What I find profoundly disappointing is that we have tried very hard as a government to deal with a myriad of issues, from children to homelessness to students to education to major foreign policy challenges, and rather than the opposition finding the best within themselves and the best ideas that they have and offer those ideas to Canadians as something to put forward, they have churlishly decided to sink themselves into this debate in a highly venomous fashion without opposing it in a way that is rational and legal.

Instead of those members trying to oppose something that is essentially a faite accompli, I challenge those members to offer up better solutions than we have and we will offer up better ones than them because at the end of the day this is about the Canadian public. This is about those people who do not have homes, who cannot get health care, and it is about making companies more competitive.

We have a myriad of challenges. The G-8 summit is coming up. We have offered, as a government, a number of solutions, from forgiving the debt of highly indebted nations to providing more aid, in particular, for Africa and doubling it to 2009. We should deal with the issue of the undervalued Chinese yuan which has huge economic implications for the world and, in particular, for our country as a trading nation.

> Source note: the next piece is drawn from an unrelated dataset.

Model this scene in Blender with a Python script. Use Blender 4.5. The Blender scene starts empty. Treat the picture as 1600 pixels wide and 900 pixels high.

Those are the issues that matter to Canadians because it matters whether they have a job, it matters whether our exporting companies are competitive, it matters to the future of all Canadians, it matters to our tax base and it matters to our social programs. Those issues are important because it hits Canadians at a visceral level, at their dinner table, and those are issues that mean something to them.

We have offered up solutions for students and for our economy. We have balanced the budget for the eighth time eight years in a row. Do we hear any solutions from the other side? No, we do not. Have we heard a budget from the other side? No, we have not. Have we heard a rational set of solutions for the G-8 summit? No, we have not. We have not heard one solution for a major summit that is taking place, that has profound implications, not only for our country but for the international community and the world in which we live.

Do we hear solutions from them on how to mould the L-20? Do we hear solutions on how deadly conflict can be avoided that has claimed the lives of millions? Do we have any solutions on how the global fund for TB, AIDS and malaria can be improved? Do we hear any solutions on how our research and development can be improved, not only to address health care issues in Canada but also to address those internationally?

Do we hear any solutions to a major health care problem, the issue of mental illness in our country, or that depression will be the second leading cause of morbidity in our country in the future? Do we hear any innovative solutions to what we need to do for our aging population, to how we can incorporate our ever-increasing aging population, albeit healthier, into our workforce, to lower pressure on our social programs and our pension systems? Do we hear any innovative solutions to those things? No, we do not.

Do we hear any innovative workable solutions on defence? Do we hear any solutions on how we can increase our soldier? Do we hear any solutions on how we can improve the way in which our defence forces work?

We are trying. The Minister of Defence has put forth umpteen solutions to accomplish those objectives.

Civil Marriage ActGovernment Orders

10:55 p.m.

Conservative

Ken Epp Conservative Edmonton—Sherwood Park, AB

Mr. Speaker, I rise on a point of order. Since the Liberal side has invoked time allocation or closure on this debate, I think it is important for us to at least remain on the topic that we are debating, namely the issue of marriage. That individual has drifted far from that topic and I urge you to bring him back onto the topic.